Personally, I would be very hesitant to spend a first round pick in Car-Go in 2011. Partly because of the overly aggressive plate approach and partly because of a .381 BABIP that his highly unrepeatable. I still believe in his pure talent, as I did all preseason, but his triple crown worthy numbers may vault him into the first round or cause his auction price to crack the mid $30’s (even $40’s in some cases). Based on the risk involved, I’d stay clear in either circumstance.

Lastly, there was a question about Daniel Hudson, who has been lights out since being traded to the Diamondbacks for Edwin Jackson.

Jason (PHX)

 

Do you think Daniel Hudson’s 2nd half shows he can be a #1 or #2, or is it mostly luck? His BABIP has been low, but it varied in the minors. Thanks, Keith.

Klaw

  (1:36 PM)

 

Mostly luck, with a dash of weak competition and facing some hitters who haven’t seen his arm slot before.

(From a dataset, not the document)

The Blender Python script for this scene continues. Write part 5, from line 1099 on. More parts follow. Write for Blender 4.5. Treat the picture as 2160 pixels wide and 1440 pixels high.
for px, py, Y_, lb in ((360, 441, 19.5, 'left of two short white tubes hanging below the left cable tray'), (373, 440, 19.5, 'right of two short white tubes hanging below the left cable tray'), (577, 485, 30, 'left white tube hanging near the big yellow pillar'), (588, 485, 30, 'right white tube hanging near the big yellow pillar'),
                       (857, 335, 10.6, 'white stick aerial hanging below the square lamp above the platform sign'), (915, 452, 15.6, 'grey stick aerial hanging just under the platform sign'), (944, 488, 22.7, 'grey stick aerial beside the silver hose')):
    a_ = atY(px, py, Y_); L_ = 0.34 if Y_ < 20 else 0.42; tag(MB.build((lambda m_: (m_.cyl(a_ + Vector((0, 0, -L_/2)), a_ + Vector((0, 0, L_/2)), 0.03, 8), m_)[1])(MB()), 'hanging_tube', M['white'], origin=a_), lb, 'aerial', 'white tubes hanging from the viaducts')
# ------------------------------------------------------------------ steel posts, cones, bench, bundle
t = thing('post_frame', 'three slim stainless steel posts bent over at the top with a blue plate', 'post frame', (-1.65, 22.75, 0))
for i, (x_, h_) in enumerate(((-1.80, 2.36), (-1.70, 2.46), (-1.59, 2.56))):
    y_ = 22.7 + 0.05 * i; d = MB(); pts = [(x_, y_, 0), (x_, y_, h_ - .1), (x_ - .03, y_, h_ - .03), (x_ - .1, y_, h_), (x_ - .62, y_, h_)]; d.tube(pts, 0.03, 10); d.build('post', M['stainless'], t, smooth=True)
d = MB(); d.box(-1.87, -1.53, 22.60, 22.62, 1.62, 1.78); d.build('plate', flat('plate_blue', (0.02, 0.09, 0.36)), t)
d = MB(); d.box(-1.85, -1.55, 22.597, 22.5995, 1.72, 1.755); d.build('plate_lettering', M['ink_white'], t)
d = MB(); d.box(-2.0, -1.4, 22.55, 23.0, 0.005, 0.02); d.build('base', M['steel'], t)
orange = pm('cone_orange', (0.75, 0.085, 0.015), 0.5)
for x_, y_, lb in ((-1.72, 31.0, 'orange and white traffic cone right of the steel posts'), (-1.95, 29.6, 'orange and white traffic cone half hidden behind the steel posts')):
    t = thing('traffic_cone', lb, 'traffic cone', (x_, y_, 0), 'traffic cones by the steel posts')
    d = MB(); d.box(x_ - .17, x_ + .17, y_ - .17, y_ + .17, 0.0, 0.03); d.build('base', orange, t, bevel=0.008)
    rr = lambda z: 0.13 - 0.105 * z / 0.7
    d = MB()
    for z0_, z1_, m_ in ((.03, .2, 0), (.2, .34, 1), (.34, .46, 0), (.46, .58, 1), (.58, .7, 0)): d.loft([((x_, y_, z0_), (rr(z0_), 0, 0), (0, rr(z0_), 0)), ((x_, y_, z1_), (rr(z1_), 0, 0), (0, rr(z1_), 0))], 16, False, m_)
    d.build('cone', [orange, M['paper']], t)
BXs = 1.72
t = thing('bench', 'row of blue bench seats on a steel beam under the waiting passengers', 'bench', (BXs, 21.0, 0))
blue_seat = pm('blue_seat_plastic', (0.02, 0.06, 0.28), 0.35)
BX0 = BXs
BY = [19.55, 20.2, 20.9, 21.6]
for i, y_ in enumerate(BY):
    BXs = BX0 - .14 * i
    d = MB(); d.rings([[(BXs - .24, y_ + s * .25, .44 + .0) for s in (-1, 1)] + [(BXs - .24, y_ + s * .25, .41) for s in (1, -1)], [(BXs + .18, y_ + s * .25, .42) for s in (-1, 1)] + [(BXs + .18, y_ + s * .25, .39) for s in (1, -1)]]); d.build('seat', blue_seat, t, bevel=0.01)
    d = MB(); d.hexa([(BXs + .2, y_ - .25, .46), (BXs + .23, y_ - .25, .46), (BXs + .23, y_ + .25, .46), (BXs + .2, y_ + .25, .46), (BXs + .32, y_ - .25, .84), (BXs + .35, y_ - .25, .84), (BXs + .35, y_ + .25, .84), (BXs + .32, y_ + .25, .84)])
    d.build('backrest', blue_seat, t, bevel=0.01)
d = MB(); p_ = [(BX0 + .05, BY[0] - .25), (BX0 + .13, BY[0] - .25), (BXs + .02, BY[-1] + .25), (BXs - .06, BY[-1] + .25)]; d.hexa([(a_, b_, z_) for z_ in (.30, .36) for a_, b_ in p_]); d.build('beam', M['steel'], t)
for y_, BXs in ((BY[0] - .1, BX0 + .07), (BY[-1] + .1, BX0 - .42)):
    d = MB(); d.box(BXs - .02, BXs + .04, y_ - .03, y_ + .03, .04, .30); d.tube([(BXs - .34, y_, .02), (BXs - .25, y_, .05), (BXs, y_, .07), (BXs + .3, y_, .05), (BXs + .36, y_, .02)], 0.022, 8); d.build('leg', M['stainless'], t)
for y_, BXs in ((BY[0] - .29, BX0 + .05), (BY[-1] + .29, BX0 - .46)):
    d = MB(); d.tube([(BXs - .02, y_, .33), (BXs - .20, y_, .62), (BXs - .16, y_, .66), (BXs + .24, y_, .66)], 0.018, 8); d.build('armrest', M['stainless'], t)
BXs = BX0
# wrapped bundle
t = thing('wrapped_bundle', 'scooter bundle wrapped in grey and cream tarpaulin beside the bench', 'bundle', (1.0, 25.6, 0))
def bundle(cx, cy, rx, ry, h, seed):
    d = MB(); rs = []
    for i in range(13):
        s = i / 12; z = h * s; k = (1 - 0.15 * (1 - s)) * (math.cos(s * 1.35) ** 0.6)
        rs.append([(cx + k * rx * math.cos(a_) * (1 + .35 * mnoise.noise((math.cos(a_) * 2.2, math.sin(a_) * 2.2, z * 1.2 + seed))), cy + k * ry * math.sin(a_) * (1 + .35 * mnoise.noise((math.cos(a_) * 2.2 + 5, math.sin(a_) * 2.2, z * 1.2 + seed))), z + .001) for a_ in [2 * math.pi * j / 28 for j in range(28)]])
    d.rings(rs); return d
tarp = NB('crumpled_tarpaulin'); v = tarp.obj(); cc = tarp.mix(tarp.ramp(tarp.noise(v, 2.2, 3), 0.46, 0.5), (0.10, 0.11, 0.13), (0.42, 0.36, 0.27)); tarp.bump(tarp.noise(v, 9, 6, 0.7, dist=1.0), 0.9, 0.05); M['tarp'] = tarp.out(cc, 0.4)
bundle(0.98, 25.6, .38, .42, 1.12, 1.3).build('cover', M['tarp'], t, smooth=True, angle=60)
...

Hudson’s opponents have been (in order of date faced since joining the D-Backs): @NYM, SD, @MIL, CIN, COL, @SF, HOU, SF. Hudson has not allowed more than three earned runs in any of those games and the three earned he only allowed once over seven innings. Yes, as a whole his competition has been below average aside from CIN and COL, so Law is on point with this statement. Also, his BABIP against for the month of August was .236, so there is the luck factor. However, one can’t deny what Hudson has done with regard to his walk rate. Regardless of opponent he’s doing a great job of limiting free passes, which is something that was a strong point to his minor league track record. Since being traded to the National League his strikeouts have also gone up.

The bottom line with Hudson is that he is a very talented pitcher and someone that could have some nice value as a late pick in 2011 drafts. However, he’s not this good. An adjustment in BABIP toward .300 should push his ERA back into the mid-to-upper threes.